*ROWS:*
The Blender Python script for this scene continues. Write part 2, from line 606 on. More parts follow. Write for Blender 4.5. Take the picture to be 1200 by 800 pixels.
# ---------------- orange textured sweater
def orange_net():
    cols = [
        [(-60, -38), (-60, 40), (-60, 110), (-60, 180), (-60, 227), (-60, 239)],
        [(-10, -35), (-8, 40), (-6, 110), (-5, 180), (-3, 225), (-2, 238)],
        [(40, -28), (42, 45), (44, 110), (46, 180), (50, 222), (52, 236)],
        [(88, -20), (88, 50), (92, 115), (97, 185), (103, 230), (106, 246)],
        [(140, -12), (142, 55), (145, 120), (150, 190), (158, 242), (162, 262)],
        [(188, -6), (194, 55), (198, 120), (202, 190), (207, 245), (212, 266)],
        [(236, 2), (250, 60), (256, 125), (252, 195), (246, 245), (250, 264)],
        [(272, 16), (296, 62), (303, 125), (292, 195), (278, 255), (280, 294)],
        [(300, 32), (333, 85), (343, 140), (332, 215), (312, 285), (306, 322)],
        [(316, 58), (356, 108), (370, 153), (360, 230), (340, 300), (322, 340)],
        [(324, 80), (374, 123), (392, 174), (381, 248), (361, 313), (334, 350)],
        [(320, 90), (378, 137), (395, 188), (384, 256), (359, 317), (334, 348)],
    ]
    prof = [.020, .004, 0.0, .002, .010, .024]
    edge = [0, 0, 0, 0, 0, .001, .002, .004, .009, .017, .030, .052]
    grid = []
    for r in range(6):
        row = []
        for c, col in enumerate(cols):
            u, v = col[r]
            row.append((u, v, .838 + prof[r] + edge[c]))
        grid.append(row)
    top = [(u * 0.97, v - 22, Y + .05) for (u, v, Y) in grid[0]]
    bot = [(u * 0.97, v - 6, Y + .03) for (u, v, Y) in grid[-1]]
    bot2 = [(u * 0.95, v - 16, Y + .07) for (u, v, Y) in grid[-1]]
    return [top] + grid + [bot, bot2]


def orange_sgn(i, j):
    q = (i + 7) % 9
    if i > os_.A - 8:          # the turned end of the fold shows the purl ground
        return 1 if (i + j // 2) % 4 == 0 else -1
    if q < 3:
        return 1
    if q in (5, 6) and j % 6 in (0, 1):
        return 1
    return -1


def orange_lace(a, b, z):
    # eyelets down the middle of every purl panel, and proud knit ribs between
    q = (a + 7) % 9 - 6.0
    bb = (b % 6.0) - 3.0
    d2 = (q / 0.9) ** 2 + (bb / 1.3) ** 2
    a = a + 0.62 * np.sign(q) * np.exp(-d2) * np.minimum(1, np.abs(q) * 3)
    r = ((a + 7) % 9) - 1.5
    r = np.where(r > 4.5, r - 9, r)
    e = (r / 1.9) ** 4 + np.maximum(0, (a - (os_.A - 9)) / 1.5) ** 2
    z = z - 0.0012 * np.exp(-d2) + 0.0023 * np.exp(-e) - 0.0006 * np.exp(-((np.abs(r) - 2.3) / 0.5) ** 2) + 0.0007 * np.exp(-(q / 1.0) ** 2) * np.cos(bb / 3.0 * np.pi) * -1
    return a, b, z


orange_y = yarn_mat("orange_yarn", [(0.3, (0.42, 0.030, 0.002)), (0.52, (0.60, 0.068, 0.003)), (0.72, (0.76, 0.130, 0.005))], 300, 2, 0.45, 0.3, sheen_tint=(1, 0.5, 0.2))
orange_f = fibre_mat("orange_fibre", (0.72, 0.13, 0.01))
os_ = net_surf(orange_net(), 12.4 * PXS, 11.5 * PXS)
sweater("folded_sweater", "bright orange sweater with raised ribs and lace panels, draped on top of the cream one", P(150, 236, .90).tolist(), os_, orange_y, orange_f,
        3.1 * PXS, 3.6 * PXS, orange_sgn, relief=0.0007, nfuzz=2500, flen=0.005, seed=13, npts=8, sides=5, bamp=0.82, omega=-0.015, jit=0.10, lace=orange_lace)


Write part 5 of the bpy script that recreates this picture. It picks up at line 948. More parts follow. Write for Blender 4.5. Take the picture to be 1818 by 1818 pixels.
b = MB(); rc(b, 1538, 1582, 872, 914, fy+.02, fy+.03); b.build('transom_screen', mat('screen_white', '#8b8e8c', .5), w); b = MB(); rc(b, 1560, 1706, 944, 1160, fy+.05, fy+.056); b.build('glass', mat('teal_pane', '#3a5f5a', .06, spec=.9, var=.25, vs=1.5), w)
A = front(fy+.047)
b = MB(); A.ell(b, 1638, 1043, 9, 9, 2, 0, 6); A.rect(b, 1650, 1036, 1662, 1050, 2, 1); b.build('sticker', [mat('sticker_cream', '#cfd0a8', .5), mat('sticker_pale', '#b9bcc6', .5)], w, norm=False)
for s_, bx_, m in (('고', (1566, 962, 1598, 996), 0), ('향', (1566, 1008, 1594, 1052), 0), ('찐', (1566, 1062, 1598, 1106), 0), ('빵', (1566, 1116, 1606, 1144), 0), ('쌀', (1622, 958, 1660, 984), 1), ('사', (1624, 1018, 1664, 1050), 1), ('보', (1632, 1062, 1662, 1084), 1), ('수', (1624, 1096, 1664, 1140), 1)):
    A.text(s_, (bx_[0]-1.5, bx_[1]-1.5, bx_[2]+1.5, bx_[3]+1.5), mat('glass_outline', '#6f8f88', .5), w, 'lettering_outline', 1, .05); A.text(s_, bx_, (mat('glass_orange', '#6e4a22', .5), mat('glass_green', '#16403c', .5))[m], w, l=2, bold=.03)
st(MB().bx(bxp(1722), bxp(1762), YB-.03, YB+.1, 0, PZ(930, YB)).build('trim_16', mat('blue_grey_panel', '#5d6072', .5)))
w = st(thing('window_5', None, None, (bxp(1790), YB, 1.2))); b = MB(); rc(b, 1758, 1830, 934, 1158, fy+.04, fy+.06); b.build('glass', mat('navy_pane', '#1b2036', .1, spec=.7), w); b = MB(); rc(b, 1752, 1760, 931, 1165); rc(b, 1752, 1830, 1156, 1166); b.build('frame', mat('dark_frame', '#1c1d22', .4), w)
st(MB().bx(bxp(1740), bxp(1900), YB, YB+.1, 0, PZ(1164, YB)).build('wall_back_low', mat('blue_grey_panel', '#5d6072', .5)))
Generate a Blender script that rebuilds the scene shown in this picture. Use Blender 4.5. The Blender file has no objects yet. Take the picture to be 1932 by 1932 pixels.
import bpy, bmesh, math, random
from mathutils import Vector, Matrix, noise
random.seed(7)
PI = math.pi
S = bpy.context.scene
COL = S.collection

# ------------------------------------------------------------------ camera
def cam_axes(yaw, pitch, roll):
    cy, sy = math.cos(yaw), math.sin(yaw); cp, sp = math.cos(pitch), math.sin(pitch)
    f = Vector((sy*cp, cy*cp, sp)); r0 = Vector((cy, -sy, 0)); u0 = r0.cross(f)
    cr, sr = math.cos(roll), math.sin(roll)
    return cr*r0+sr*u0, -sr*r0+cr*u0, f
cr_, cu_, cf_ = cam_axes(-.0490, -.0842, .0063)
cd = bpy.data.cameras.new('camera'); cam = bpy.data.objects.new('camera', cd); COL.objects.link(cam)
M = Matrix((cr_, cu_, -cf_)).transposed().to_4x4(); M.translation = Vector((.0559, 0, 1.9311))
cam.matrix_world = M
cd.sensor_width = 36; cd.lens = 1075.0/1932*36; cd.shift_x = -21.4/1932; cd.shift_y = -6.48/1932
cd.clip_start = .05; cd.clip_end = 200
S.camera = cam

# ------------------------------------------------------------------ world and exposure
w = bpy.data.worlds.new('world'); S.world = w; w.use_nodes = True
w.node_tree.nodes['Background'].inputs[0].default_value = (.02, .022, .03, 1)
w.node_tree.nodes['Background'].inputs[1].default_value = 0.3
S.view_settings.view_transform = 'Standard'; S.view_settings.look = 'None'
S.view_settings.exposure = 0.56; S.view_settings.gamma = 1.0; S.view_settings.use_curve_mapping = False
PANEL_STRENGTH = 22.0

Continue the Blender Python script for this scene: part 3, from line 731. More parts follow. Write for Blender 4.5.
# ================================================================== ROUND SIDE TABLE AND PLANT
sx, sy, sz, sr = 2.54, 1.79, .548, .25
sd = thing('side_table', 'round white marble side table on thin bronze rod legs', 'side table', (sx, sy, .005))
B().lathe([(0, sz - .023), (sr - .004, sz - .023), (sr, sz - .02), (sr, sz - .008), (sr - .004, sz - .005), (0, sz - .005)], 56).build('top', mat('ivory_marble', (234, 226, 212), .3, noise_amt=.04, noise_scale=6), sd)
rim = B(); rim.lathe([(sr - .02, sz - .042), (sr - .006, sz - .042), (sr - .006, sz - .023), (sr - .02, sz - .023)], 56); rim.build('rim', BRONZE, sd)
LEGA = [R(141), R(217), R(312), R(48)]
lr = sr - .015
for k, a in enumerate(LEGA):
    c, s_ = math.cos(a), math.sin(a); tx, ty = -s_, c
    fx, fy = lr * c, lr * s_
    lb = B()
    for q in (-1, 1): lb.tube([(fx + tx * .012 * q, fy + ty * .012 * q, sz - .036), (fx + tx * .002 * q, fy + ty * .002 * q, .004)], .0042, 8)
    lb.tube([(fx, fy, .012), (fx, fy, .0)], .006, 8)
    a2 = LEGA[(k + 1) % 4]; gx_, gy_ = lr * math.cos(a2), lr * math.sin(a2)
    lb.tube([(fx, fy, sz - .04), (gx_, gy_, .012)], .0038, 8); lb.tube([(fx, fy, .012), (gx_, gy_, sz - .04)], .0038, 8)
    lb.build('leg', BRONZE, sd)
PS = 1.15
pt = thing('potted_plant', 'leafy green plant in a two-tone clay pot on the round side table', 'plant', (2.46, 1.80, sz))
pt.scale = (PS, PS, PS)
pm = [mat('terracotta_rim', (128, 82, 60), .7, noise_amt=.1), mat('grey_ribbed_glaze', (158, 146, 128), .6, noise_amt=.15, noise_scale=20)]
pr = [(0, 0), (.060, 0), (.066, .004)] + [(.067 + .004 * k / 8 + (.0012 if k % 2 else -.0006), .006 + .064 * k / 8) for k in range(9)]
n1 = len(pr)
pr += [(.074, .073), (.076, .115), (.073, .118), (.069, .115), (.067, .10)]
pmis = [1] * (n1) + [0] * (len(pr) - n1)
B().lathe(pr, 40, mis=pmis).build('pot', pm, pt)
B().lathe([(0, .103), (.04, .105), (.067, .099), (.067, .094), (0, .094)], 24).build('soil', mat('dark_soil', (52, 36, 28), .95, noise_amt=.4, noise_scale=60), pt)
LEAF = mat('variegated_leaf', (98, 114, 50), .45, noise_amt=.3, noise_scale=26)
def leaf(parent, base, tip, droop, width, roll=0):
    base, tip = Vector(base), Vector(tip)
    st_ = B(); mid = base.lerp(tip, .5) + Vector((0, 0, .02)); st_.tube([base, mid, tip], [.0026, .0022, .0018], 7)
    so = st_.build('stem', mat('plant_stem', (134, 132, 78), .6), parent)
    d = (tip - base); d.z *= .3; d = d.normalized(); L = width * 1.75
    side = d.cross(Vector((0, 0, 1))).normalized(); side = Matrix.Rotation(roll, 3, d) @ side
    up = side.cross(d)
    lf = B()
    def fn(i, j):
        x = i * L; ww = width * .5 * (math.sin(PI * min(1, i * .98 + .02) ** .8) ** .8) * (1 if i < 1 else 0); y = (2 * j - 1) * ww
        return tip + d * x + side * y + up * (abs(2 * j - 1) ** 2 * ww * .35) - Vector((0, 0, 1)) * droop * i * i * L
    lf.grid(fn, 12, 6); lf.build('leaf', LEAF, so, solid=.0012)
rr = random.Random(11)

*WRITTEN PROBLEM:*
Look above for lines with the word "Python" and copy them all.

*EXERCISE RESPONSE:*
The Blender Python script for this scene continues. Write part 2, from line 606 on. More parts follow. Write for Blender 4.5. Take the picture to be 1200 by 800 pixels.
Continue the Blender Python script for this scene: part 3, from line 731. More parts follow. Write for Blender 4.5.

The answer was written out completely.